• [Work required] From the first line of the data below, copy each line up to the one containing "field=field, wet=wet, track=track)", and include that line too.

• [Raw data]

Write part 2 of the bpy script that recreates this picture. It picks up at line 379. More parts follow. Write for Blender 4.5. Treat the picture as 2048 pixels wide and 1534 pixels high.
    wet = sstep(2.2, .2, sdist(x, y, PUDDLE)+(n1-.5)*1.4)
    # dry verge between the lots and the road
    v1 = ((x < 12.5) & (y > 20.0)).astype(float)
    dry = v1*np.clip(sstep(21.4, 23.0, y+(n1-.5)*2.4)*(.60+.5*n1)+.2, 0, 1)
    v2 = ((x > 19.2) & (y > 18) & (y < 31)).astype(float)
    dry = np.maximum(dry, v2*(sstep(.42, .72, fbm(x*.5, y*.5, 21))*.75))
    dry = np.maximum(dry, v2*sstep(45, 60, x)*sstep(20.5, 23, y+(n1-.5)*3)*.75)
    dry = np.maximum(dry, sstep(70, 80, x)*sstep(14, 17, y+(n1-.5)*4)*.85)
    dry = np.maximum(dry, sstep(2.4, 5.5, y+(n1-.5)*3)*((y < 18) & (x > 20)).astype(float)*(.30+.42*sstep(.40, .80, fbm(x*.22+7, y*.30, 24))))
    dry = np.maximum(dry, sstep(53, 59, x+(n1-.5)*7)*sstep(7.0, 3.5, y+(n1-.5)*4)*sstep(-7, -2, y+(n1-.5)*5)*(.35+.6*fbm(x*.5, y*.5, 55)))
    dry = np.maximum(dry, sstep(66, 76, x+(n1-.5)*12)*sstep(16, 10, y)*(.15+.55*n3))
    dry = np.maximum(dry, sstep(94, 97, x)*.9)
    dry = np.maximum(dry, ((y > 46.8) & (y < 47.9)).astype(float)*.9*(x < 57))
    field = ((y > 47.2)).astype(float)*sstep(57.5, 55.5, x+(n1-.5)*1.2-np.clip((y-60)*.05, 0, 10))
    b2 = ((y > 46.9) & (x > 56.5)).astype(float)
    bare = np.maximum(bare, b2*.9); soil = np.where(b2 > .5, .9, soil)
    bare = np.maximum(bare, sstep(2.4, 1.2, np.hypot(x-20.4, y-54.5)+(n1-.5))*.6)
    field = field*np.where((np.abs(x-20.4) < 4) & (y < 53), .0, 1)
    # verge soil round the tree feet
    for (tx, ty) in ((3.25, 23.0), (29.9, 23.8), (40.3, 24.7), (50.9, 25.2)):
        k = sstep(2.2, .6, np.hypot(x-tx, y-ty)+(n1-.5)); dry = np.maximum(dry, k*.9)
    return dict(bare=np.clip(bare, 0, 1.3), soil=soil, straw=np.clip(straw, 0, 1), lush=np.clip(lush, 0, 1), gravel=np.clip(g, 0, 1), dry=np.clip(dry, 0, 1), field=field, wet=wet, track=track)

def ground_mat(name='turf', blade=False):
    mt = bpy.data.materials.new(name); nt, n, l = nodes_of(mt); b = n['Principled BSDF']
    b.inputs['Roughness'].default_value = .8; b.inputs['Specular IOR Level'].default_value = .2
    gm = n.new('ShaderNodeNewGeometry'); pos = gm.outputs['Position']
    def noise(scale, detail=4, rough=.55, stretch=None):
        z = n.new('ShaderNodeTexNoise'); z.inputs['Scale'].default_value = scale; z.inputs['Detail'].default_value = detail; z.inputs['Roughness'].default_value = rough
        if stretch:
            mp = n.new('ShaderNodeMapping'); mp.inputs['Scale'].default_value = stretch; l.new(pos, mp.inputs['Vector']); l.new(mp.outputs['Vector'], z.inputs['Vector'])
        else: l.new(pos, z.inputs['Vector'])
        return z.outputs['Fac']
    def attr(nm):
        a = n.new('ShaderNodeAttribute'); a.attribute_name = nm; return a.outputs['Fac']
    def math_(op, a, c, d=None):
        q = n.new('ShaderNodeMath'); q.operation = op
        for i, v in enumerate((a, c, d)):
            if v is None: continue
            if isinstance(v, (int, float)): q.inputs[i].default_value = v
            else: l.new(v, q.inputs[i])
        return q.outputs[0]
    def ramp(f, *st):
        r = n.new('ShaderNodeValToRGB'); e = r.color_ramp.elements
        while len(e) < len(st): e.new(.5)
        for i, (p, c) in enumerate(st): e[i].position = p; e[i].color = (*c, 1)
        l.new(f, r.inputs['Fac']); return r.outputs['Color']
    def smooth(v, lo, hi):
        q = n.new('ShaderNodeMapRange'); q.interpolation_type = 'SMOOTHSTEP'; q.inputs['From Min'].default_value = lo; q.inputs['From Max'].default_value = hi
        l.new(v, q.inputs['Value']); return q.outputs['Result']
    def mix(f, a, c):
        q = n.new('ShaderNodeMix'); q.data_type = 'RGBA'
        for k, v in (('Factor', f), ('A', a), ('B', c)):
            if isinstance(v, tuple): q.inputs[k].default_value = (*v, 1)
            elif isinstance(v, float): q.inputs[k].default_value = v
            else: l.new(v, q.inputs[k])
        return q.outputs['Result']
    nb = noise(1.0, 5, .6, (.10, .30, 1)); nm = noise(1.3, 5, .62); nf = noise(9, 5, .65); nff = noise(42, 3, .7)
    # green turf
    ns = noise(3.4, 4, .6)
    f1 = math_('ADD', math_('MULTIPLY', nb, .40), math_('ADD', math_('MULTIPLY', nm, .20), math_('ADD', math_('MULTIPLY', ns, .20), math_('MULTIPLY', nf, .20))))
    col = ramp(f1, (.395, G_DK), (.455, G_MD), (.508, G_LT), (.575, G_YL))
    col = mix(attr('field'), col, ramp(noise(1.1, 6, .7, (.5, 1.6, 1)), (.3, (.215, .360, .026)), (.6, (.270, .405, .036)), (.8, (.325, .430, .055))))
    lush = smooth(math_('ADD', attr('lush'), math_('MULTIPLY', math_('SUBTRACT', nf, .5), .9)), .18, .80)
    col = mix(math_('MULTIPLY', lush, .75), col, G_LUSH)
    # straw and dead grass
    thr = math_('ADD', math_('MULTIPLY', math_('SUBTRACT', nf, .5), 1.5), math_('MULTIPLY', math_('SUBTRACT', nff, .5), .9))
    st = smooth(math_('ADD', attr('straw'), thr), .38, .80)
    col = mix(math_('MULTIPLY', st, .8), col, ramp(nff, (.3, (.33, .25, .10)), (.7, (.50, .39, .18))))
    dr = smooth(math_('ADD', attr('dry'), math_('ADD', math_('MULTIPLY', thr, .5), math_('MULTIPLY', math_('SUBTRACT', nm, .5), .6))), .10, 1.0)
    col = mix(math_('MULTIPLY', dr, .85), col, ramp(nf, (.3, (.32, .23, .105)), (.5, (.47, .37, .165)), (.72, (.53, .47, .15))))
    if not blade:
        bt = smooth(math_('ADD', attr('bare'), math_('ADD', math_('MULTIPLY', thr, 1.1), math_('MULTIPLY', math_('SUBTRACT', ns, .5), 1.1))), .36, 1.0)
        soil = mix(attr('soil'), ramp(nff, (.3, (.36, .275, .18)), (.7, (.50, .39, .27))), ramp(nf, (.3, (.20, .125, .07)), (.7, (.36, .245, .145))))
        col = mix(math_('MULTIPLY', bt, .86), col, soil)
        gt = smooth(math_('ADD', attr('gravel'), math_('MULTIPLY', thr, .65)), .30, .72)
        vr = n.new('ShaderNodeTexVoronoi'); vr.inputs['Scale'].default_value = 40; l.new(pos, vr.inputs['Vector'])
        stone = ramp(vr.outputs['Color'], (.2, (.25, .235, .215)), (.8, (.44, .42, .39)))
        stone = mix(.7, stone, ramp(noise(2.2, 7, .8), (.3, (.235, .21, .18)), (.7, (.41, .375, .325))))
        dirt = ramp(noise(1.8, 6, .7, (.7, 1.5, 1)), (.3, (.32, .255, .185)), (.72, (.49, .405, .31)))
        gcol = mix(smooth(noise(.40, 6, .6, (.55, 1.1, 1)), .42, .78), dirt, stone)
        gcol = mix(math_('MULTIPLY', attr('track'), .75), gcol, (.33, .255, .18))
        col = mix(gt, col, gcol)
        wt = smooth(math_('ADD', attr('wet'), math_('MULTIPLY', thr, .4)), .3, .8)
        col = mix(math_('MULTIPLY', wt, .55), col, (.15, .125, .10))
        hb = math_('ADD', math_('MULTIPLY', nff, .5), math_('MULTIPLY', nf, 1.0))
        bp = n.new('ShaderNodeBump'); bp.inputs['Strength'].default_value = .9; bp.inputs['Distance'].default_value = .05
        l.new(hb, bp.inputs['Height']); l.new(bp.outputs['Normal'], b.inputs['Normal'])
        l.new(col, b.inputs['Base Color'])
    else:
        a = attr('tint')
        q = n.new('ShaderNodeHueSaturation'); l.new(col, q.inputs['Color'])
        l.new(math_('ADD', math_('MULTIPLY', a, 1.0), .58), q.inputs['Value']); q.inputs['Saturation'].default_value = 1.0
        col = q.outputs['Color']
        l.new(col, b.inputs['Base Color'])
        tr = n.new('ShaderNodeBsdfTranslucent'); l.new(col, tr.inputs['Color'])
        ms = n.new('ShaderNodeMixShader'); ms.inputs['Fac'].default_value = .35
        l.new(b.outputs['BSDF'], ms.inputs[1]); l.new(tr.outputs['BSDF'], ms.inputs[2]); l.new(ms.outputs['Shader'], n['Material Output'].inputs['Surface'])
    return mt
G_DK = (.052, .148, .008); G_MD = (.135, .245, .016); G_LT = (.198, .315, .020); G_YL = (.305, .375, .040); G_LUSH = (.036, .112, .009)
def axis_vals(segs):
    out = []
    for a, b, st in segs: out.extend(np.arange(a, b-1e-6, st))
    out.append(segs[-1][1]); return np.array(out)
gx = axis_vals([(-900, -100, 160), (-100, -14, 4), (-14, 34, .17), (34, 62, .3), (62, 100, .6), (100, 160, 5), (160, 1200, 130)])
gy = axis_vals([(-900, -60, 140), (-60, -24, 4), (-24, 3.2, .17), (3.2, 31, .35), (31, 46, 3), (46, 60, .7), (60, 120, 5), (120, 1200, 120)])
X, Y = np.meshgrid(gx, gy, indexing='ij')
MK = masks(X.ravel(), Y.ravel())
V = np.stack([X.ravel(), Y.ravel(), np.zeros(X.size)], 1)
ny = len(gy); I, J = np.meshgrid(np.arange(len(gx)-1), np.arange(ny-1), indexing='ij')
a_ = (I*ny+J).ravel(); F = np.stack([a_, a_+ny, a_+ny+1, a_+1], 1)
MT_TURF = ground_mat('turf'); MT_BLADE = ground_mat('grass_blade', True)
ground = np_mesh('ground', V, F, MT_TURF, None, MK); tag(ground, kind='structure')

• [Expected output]
Write part 2 of the bpy script that recreates this picture. It picks up at line 379. More parts follow. Write for Blender 4.5. Treat the picture as 2048 pixels wide and 1534 pixels high.
    wet = sstep(2.2, .2, sdist(x, y, PUDDLE)+(n1-.5)*1.4)
    # dry verge between the lots and the road
    v1 = ((x < 12.5) & (y > 20.0)).astype(float)
    dry = v1*np.clip(sstep(21.4, 23.0, y+(n1-.5)*2.4)*(.60+.5*n1)+.2, 0, 1)
    v2 = ((x > 19.2) & (y > 18) & (y < 31)).astype(float)
    dry = np.maximum(dry, v2*(sstep(.42, .72, fbm(x*.5, y*.5, 21))*.75))
    dry = np.maximum(dry, v2*sstep(45, 60, x)*sstep(20.5, 23, y+(n1-.5)*3)*.75)
    dry = np.maximum(dry, sstep(70, 80, x)*sstep(14, 17, y+(n1-.5)*4)*.85)
    dry = np.maximum(dry, sstep(2.4, 5.5, y+(n1-.5)*3)*((y < 18) & (x > 20)).astype(float)*(.30+.42*sstep(.40, .80, fbm(x*.22+7, y*.30, 24))))
    dry = np.maximum(dry, sstep(53, 59, x+(n1-.5)*7)*sstep(7.0, 3.5, y+(n1-.5)*4)*sstep(-7, -2, y+(n1-.5)*5)*(.35+.6*fbm(x*.5, y*.5, 55)))
    dry = np.maximum(dry, sstep(66, 76, x+(n1-.5)*12)*sstep(16, 10, y)*(.15+.55*n3))
    dry = np.maximum(dry, sstep(94, 97, x)*.9)
    dry = np.maximum(dry, ((y > 46.8) & (y < 47.9)).astype(float)*.9*(x < 57))
    field = ((y > 47.2)).astype(float)*sstep(57.5, 55.5, x+(n1-.5)*1.2-np.clip((y-60)*.05, 0, 10))
    b2 = ((y > 46.9) & (x > 56.5)).astype(float)
    bare = np.maximum(bare, b2*.9); soil = np.where(b2 > .5, .9, soil)
    bare = np.maximum(bare, sstep(2.4, 1.2, np.hypot(x-20.4, y-54.5)+(n1-.5))*.6)
    field = field*np.where((np.abs(x-20.4) < 4) & (y < 53), .0, 1)
    # verge soil round the tree feet
    for (tx, ty) in ((3.25, 23.0), (29.9, 23.8), (40.3, 24.7), (50.9, 25.2)):
        k = sstep(2.2, .6, np.hypot(x-tx, y-ty)+(n1-.5)); dry = np.maximum(dry, k*.9)
    return dict(bare=np.clip(bare, 0, 1.3), soil=soil, straw=np.clip(straw, 0, 1), lush=np.clip(lush, 0, 1), gravel=np.clip(g, 0, 1), dry=np.clip(dry, 0, 1), field=field, wet=wet, track=track)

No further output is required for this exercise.